Si guardano bene, i giornalisti, dal ricordare che negli Stati Uniti il presidente viene scelto, sì, da tutti i cittadini che vanno a votare (peraltro poco più della metà degli aventi diritto), ma solo fra due candidati, selezionati da un numero ristretto di elettori (meno del 20%) nelle primarie, americanata entusiasticamente importata in Italia per consentire l’occupazione del Pd da parte del democristiano Renzi; e che alla fine a vincere può essere, come nel caso di Trump, il candidato che abbia ottenuto meno voti (nella fattispecie, tre milioni). Per non dire del fatto che il ruolo determinante del denaro viene ormai accettato come inevitabile, se non glorificato in nome del libero mercato – e dei profitti che arrivano ai giornalisti stessi.

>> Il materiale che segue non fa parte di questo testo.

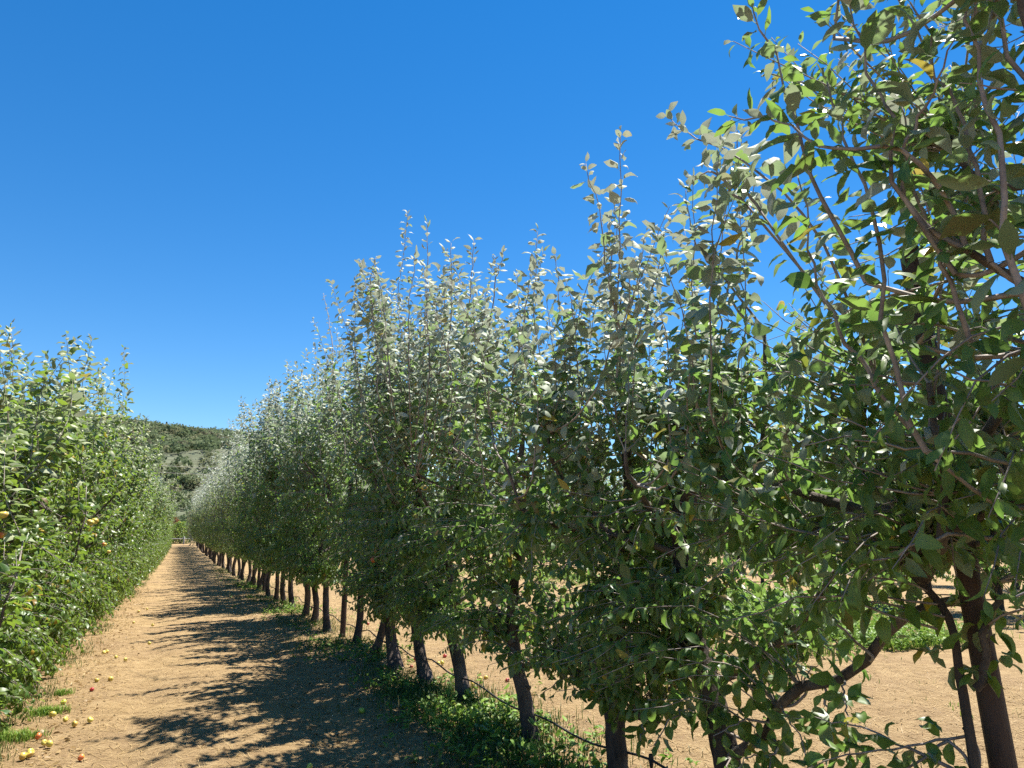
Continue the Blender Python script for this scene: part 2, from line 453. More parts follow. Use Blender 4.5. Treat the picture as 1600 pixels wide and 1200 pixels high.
        tg.shoot([b, mid, end], r=0.0045, upright=hi > 0.5 and rng.random() < 0.6, step=step, k=6, t0=0.18,
                 droop=0.85 if hi < 0.5 else 0.45)
    for i in range(spurs):
        tg.spur(SK[rng.integers(len(SK))] + rng.normal(0, 0.05, 3), int(rng.integers(4, 8)))
    # upright year-old shoots above the crown
    for i in range(shoots):
        z0 = H * rng.uniform(0.50, 0.66)
        w = np.interp(z0, zz, ww) * 0.95
        x0 = np.interp(z0, C[:, 2], C[:, 0]) * .7 + sx + rng.uniform(-w, w); y0 = np.interp(z0, C[:, 2], C[:, 1]) * .7 + sy + rng.uniform(-yhalf, yhalf) * 0.9
        if skip_twig and skip_twig(np.array([x0, y0, z0 + .3]) + base): continue
        ln = H * rng.uniform(*shoot_len) * (1.0 if rng.random() < 0.75 else 1.14)
        ti = rng.normal(0, 0.20, 2); bt = rng.normal(0, 0.07, 2) * ln
        p0 = np.array([x0, y0, z0]); tg.join(SK, p0); p1 = p0 + [ti[0] * ln * .4 + bt[0], ti[1] * ln * .4 + bt[1], ln * .5]; p2 = p0 + [ti[0] * ln, ti[1] * ln, ln]
        tg.shoot([p0, p1, p2], r=0.0055, upright=True, step=step * (.72 if nst > 3 else 1.0), size=1.12, k=9, t0=0.04)
        if rng.random() < 0.5 and nst == 6:
            q = p1 + rng.normal(0, .01, 3); dd = np.array([rng.normal(0, .12), rng.normal(0, .12), .25 + .15 * rng.random()])
            tg.shoot([q, q + dd * .5 + rng.normal(0, .01, 3), q + dd], r=0.004, upright=True, step=step * 1.05, k=6, t0=0.05)
    for e in extra:
        pts = np.asarray(e[0], float) - base
        tg.join(SK, pts[0], pts[1] - pts[0])
        kw = e[1] if len(e) > 1 else {}
        tg.shoot(pts, **{**dict(r=0.0075, upright=True, step=step * .75, size=1.12, k=14, t0=0.06), **kw})
    tg.finish(M[leafmat], root, M['twig'])
    if gl: # far trees: limbs ride in the trunk's mesh
        gl.build('limb', [M['limb']], root)
    return root

NUM = ['first', 'second', 'third', 'fourth', 'fifth', 'sixth', 'seventh', 'eighth', 'ninth', 'tenth', 'eleventh', 'twelfth',
       'thirteenth', 'fourteenth', 'fifteenth', 'sixteenth', 'seventeenth', 'eighteenth', 'nineteenth', 'twentieth']
GR = 'apple trees in the row with bare trunks'
GL = 'apple trees in the row that hangs to the ground'
GB = 'apple trees in the row behind the sunlit weeds'

def xr(y): return 2.56 - 0.0036 * y
def xl(y): return -1.77 + 0.0135 * y

def ex(*pts, **kw): return ([*pts], kw)

heroes = []
# tree whose stem stands out of the frame; its shoots fill the upper corner
def skip_near(p):   # keep the view between the low limbs open, and nothing within reach of the lens
    return p[2] < 1.32 or math.hypot(p[0], p[1]) < 1.35 or (p[2] > 1.9 and p[2] < 3.1 and p[0] < 2.25 and mnoise.noise((p[0] * 9, p[1] * 9, p[2] * 9)) < .36)
heroes.append(make_tree('apple_tree', 11, (2.55, 0.55, 0), H=5.3, twigs=1050, shoots=16, clump=-.2, yhalf=1.05, leaf_len=.076, wid=(.18, .27), skip_twig=skip_near, shift=(-0.22, 0.1), dust_off=-0.05, spurs=30,
    limbs=[([(2.5, .6, 1.3), (2.3, 1.0, 1.52), (2.2, 1.3, 1.58), (2.2, 1.55, 1.5)], .02, .011),
           ([(2.5, .6, 1.5), (2.0, .8, 1.85), (1.6, .95, 2.15)], .02, .009),
           ([(2.5, .6, 1.6), (2.1, .7, 2.1), (1.6, .72, 2.45), (1.5, .73, 2.7)], .02, .008)],
    extra=[ex((1.62, 1.12, 1.7), (1.57, 1.15, 1.95), (1.55, 1.13, 2.28), (1.55, 1.19, 2.53), (1.55, 1.23, 2.75), r=.0085),
           ex((1.6, .98, 2.1), (1.5, 1.03, 2.3), (1.5, 1.02, 2.48), (1.5, 1.05, 2.63), (1.5, 1.1, 2.92)),
           ex((1.6, .78, 1.75), (1.5, .8, 2.03), (1.5, .8, 2.3), (1.5, .82, 2.53), (1.5, .83, 2.75), r=.0095),
           ex((1.52, 1.03, 2.3), (1.5, 1.0, 2.41), (1.5, .92, 2.5), (1.5, .85, 2.6)),
           ex((1.55, .96, 2.3), (1.45, .98, 2.39), (1.45, 1.17, 2.5), (1.45, 1.32, 2.65), (1.45, 1.51, 2.78), step=.022),
           ex((1.58, 1.2, 2.15), (1.5, 1.25, 2.41), (1.5, 1.31, 2.68), (1.5, 1.37, 2.91), (1.5, 1.44, 3.2)),
           ex((1.65, 1.0, 1.95), (1.6, 1.01, 2.16), (1.6, 1.05, 2.37), (1.6, 1.06, 2.6)),
           ex((1.7, .8, 2.2), (1.6, .78, 2.5), (1.55, .8, 2.8), (1.5, .78, 2.95)),
           ex((1.7, 1.3, 1.9), (1.65, 1.4, 2.2), (1.65, 1.45, 2.6)),
           ex((1.75, 1.2, 2.0), (1.7, 1.0, 2.3), (1.75, .95, 2.65)),
           ex((1.6, .9, 2.1), (1.65, .95, 2.5), (1.6, 1.0, 2.85)), ex((1.6, .7, 1.9), (1.62, .72, 2.2), (1.6, .7, 2.5)),
           ex((1.9, .75, 1.6), (1.7, .85, 1.75), (1.5, .95, 1.85), upright=False), ex((2.0, 1.0, 1.65), (1.8, 1.15, 1.7), (1.6, 1.3, 1.75), upright=False),
           ex((2.0, .8, 1.5), (1.75, .9, 1.45), (1.6, .95, 1.38), upright=False), ex((2.1, 1.2, 1.5), (1.9, 1.3, 1.5), (1.75, 1.45, 1.42), upright=False),
           ex((2.0, .9, 1.9), (1.8, 1.05, 2.0), (1.65, 1.2, 2.05), upright=False), ex((1.9, .7, 2.0), (1.7, .8, 2.1), (1.55, .9, 2.2), upright=False)]))
tag(heroes[-1], 'closest apple tree, its dark leafy shoots spreading across the upper corner of sky', 'apple tree', GR)

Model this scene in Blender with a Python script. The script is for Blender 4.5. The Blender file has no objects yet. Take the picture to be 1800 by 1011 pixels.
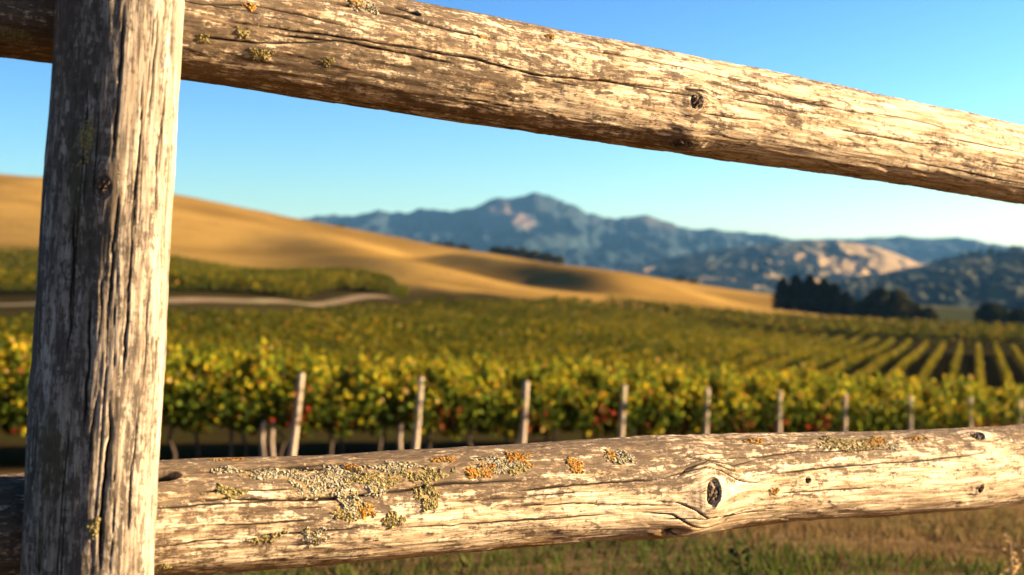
import bpy, math, random
import numpy as np
R = math.radians
random.seed(7); rng = np.random.default_rng(7)
scene = bpy.context.scene
COL = scene.collection

# ------------------------------------------------------------------ camera, light, exposure
CZ = 0.9                       # camera height over the ground at the fence
F = 2500.0                     # focal length in photo pixels (photo 1800 x 1011)
cam = bpy.data.cameras.new("camera"); cam_o = bpy.data.objects.new("camera", cam); COL.objects.link(cam_o)
cam_o.location = (0, 0, CZ); cam_o.rotation_euler = (R(90), 0, 0)
cam.sensor_width = 36; cam.lens = 50; cam.clip_start = 0.05; cam.clip_end = 30000
cam.dof.use_dof = True; cam.dof.focus_distance = 1.95; cam.dof.aperture_fstop = 5.6
scene.camera = cam_o

SUN_EL = 11.0
SUN_AZ = 102.0                 # turned from the direction towards the camera (-Y) to the right (+X)
Lv = np.array([math.sin(R(SUN_AZ)) * math.cos(R(SUN_EL)), -math.cos(R(SUN_AZ)) * math.cos(R(SUN_EL)), math.sin(R(SUN_EL))])
sun = bpy.data.lights.new("sun", 'SUN'); sun.energy = 5.0; sun.angle = R(0.5); sun.color = (1.0, 0.75, 0.44)
sun_o = bpy.data.objects.new("sun", sun); COL.objects.link(sun_o)
from mathutils import Vector
sun_o.rotation_euler = Vector((Lv[0], Lv[1], Lv[2])).to_track_quat('Z', 'Y').to_euler()
world = bpy.data.worlds.new("World"); scene.world = world; world.use_nodes = True
wn = world.node_tree; bg = wn.nodes["Background"]
sky = wn.nodes.new("ShaderNodeTexSky"); sky.sky_type = 'NISHITA'; sky.sun_disc = False
sky.sun_elevation = R(SUN_EL); sky.sun_rotation = math.atan2(Lv[0], Lv[1])
sky.air_density = 1.0; sky.dust_density = 0.4; sky.ozone_density = 3.5
hs = wn.nodes.new("ShaderNodeHueSaturation"); hs.inputs["Saturation"].default_value = 1.0
wb = wn.nodes.new("ShaderNodeMix"); wb.data_type = 'RGBA'; wb.blend_type = 'MULTIPLY'; wb.inputs[0].default_value = 1.0; wb.inputs[7].default_value = (.325, .268, .255, 1)
gm = wn.nodes.new("ShaderNodeGamma"); gm.inputs[1].default_value = 2.0
wn.links.new(sky.outputs[0], gm.inputs[0]); wn.links.new(gm.outputs[0], hs.inputs["Color"]); wn.links.new(hs.outputs[0], wb.inputs[6]); wn.links.new(wb.outputs[2], bg.inputs[0])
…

L’unico universalismo è questo, quello dei soldi; chi si riempie la bocca di valori “umani”, ossia decontestualizzati e destoricizzati, o più trasparentemente di destini manifesti di crescita e di globalizzazione, è un profeta del pensiero unico liberista. Penso che invece non esista una singola forma “giusta” di governo o di società, e che a nessuno debba essere permesso di sindacare sul modo in cui i cinesi decidono chi sia il loro presidente. Fatti loro. Lo stesso gli americani, e se il meglio che sanno trovare sono Trump e Biden, ne subiranno le conseguenze. Ma non dovremmo subirle noi.

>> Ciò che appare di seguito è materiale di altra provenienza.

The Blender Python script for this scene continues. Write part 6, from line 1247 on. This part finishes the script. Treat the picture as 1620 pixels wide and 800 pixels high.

La politica, come la morale, ha senso solo a livello locale; il resto è imperialismo, cioè il dominio del più forte. Non si tratta solo delle basi militari ospitate in Italia; le vere forze di occupazione, nel nostro paese, sono Amazon, le banche straniere, le catene commerciali. Serve una nuova Resistenza, una nuova lotta di liberazione, un nuovo anticolonialismo.